In fact putting it simply: 12V cars are safe for the 12V circuit. Ignition circuits are safe at 2~5kV - unless you apply it from one finger to the opposite arm and continuously for more than a few seconds. Then it can cause the heart to fibrillate - which can be deadly.
Single bolts of lightning - at 50,000kV usually don't kill, but cause nasty burns on the skin.
Telephones were powered by 50V DC for decades... and were reputed to have never killed anyone.
Yet a 1500V DC third rail on the railway WILL kill, just as easily as the 110V, 240V or whatever you have in the house....
Yet with trained Electricians perform "live-line" working on overhead lines at 33kV and above. But they have the training, understand equipment and safety measures to "make it work safely".
Edison killed elephants with AC current to try and frighten people from wanting Tesla's AC systems. Yet if he had used the same power (voltage and current) DC, then the elephants would be just as dead.
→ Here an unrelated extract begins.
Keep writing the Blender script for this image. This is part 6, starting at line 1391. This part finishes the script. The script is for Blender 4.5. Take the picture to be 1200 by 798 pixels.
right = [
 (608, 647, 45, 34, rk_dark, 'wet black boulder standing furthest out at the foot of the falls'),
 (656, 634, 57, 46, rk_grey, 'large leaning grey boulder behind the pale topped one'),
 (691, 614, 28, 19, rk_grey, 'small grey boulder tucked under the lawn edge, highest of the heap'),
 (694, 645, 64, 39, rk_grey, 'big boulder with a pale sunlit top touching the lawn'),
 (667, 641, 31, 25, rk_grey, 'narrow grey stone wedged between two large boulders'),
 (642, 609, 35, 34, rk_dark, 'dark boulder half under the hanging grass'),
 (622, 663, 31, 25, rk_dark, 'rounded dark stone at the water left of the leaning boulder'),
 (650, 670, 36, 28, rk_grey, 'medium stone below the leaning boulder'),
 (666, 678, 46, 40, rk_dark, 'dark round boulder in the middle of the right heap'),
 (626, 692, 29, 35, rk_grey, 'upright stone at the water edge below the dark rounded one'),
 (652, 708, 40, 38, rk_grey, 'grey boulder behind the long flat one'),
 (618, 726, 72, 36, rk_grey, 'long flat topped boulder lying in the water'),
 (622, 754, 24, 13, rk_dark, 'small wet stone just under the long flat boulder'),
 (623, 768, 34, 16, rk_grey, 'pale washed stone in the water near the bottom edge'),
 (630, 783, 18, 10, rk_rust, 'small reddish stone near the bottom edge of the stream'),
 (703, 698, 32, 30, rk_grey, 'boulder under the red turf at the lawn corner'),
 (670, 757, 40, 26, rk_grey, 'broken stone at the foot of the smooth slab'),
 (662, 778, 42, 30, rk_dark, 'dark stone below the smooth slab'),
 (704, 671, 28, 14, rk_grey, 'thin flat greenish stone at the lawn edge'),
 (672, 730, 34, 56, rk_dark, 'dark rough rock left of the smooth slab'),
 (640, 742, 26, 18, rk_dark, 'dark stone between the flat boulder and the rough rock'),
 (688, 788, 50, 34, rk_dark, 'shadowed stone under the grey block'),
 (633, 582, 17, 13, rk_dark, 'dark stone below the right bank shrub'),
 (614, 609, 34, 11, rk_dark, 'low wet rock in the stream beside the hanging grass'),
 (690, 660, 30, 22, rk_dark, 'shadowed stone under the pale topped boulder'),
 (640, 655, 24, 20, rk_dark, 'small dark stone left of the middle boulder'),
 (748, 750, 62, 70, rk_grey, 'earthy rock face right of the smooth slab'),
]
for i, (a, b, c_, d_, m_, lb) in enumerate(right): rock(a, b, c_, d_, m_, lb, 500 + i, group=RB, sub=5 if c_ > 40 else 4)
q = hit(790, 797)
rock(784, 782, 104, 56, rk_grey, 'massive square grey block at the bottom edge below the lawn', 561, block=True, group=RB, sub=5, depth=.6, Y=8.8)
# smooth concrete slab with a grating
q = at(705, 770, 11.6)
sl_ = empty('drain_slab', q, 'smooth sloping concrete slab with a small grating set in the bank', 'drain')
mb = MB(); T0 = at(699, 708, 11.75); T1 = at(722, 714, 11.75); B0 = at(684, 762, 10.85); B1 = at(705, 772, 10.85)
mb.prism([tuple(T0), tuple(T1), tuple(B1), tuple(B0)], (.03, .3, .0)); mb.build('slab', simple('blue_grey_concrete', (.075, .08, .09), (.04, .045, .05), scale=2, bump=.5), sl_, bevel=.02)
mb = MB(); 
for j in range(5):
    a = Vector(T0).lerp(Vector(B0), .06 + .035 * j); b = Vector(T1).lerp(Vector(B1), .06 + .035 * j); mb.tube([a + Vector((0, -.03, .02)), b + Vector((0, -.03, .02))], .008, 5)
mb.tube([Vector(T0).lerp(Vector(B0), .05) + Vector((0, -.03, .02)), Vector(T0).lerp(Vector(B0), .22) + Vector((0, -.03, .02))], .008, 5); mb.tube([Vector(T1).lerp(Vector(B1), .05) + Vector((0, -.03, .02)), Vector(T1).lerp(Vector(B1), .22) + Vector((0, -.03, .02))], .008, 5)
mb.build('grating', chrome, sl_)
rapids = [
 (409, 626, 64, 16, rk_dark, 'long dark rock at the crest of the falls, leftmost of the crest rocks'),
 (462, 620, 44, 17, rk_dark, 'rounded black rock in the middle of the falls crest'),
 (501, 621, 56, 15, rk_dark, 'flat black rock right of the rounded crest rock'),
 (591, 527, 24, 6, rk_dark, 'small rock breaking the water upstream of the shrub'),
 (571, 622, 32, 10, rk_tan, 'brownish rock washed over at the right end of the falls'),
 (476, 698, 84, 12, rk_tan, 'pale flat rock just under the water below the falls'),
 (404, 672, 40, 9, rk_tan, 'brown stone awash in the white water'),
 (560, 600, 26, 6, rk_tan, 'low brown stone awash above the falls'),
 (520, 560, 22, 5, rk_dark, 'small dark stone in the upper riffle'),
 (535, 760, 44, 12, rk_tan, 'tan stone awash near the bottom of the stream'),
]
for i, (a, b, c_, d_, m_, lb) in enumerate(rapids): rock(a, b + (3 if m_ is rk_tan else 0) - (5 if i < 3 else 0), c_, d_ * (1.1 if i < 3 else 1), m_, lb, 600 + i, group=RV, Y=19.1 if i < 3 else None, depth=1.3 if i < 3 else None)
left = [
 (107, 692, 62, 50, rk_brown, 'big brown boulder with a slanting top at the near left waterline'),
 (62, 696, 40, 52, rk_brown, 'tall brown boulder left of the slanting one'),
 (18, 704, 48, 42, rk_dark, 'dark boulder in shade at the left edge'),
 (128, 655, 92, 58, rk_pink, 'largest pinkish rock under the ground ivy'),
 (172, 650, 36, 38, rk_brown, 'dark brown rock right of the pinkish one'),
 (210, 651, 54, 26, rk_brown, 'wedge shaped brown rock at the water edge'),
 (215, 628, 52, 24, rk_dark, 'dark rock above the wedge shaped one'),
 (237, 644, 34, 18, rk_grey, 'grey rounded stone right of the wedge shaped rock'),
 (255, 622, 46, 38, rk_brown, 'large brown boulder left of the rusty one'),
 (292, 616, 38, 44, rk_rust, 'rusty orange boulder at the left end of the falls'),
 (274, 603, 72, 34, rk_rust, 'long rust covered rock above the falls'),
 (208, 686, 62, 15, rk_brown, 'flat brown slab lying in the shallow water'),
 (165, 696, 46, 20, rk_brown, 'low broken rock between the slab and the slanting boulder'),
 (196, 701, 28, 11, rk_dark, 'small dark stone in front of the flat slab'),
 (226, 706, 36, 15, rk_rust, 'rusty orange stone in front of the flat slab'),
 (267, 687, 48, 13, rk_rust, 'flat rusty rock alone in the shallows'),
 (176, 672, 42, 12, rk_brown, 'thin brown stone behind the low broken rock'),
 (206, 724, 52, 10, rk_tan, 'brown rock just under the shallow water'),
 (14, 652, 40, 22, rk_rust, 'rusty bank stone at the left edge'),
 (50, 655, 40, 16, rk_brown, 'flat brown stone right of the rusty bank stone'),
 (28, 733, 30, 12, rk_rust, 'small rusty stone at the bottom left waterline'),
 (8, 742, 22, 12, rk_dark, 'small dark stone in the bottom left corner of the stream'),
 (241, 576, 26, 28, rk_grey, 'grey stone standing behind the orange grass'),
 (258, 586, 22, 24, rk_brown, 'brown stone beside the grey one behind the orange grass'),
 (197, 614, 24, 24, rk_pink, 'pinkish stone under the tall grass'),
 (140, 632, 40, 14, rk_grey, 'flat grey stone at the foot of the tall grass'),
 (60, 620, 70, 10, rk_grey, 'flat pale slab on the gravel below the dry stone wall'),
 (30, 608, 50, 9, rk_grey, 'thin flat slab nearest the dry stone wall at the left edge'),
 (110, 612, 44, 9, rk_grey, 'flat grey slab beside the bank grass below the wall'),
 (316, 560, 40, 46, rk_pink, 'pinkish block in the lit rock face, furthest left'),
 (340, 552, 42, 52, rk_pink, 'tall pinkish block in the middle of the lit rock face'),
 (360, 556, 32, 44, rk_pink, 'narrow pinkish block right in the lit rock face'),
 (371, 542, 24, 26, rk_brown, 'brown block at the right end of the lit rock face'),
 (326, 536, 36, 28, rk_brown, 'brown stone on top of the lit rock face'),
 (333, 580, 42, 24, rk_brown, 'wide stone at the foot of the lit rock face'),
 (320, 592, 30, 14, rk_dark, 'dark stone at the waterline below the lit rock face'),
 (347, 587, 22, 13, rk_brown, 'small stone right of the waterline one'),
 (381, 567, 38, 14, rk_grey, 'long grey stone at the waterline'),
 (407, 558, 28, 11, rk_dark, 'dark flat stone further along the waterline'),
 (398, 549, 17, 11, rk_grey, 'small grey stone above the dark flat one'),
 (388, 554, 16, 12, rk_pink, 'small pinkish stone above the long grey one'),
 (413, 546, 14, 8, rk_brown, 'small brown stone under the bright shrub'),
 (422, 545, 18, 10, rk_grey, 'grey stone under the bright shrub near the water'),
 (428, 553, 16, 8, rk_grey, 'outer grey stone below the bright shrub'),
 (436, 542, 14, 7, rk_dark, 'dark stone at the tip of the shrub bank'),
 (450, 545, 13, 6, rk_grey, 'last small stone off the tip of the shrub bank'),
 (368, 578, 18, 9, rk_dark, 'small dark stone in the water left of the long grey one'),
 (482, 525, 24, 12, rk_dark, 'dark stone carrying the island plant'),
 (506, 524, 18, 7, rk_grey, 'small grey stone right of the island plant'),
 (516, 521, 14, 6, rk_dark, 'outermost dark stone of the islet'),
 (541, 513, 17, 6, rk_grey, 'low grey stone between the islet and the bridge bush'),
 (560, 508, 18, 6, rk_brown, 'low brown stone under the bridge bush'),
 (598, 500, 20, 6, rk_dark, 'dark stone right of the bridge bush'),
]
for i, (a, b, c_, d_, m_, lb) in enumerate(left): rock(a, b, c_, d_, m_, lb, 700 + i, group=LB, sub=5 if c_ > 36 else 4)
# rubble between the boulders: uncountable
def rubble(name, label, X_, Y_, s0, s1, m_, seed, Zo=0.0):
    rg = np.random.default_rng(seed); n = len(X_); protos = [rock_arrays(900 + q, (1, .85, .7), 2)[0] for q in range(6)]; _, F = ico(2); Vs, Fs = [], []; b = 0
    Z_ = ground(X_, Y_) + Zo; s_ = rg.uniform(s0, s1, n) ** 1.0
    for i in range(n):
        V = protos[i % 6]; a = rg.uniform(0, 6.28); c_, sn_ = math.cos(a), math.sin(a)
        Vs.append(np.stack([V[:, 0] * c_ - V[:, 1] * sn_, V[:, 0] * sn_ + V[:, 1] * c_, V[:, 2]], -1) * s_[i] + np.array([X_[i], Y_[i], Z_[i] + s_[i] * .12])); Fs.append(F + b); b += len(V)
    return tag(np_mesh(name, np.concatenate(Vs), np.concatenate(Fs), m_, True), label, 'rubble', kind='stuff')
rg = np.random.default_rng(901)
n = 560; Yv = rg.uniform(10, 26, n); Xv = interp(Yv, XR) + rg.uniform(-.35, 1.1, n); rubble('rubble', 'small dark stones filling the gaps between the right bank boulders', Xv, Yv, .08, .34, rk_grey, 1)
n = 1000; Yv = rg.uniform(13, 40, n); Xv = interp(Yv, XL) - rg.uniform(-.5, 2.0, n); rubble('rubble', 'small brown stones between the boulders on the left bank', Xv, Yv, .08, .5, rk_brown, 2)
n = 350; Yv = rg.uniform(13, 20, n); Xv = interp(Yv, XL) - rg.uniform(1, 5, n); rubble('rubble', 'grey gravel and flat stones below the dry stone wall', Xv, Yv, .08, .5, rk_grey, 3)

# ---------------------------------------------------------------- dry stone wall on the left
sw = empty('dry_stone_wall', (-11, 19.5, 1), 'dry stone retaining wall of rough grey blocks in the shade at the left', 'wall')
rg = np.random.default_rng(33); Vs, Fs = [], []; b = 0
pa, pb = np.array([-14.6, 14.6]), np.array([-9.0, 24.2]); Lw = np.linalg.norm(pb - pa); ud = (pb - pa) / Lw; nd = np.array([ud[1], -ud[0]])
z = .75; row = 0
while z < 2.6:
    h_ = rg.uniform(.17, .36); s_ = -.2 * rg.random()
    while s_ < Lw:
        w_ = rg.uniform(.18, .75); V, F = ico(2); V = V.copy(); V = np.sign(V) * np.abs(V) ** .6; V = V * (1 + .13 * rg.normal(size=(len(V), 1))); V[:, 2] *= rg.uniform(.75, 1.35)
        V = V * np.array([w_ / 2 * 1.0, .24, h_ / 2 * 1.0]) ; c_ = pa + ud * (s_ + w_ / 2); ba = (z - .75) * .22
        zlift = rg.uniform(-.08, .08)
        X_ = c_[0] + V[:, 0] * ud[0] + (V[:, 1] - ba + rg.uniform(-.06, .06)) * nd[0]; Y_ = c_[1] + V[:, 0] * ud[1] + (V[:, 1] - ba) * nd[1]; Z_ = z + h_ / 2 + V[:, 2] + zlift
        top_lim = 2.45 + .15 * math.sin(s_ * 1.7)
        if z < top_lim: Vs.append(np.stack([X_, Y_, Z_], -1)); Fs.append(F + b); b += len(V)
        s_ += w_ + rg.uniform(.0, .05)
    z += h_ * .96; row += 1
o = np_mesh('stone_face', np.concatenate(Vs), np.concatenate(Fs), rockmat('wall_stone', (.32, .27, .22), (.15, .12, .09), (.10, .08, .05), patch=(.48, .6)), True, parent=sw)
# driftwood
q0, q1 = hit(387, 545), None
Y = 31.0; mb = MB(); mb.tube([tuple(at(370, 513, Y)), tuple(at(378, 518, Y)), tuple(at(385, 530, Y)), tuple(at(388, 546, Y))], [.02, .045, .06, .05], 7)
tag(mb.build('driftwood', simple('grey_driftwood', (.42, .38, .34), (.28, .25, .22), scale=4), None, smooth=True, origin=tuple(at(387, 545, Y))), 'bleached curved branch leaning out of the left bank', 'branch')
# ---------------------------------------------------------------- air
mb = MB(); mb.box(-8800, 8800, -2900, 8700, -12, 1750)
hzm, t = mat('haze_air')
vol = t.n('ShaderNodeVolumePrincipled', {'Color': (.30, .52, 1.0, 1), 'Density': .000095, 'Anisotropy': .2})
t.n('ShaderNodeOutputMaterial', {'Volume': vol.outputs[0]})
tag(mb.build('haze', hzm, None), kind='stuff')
Don't be frightened of electricity, just respectful and careful.
It's not the voltage, but current across the heart or brain that kills, but to get the current you need more than 50V applied in the right way.
The single HT circuit coil winding discussed above does NOT connect to earth anywhere on the HT circuit - except between cylinders. So the ends of the coil "float" instantaneously at whatever voltage is across the nearest spark gap. Assuming a 3kV coil, the end adjacent to the "exhaust" spark will be at around 300V to generate that spark, whereas the end of the coil at the "firing cylinder end" will be at around 2700V. (Voltage relative to the engine block). And on the next firing stroke, the voltages will be the equivalent - but the coil will see it the other way around. It's the coil that does does the "clever" bit (effectively floating...), as the engine block stays at "earth" - because the primary winding keeps it there. So only the voltage in the coil and HT cables to spark plugs ever sees "high voltage".
It puzzles me that we (non-electricians) want "clever electronics" to power our "Victorian technology" engines, as simple coil and contact ignition was very successful for around 100 years... After all, we are doing it "just for fun", and "remembering" classic engines. So maybe we should be using some "Classic" ignition technology?
I'll shut-up now.
K2
 
I did not take long for this to go way over my head. Seems like some folks have had success with setups others say cannot work. Ignition systems are not my area of expertise.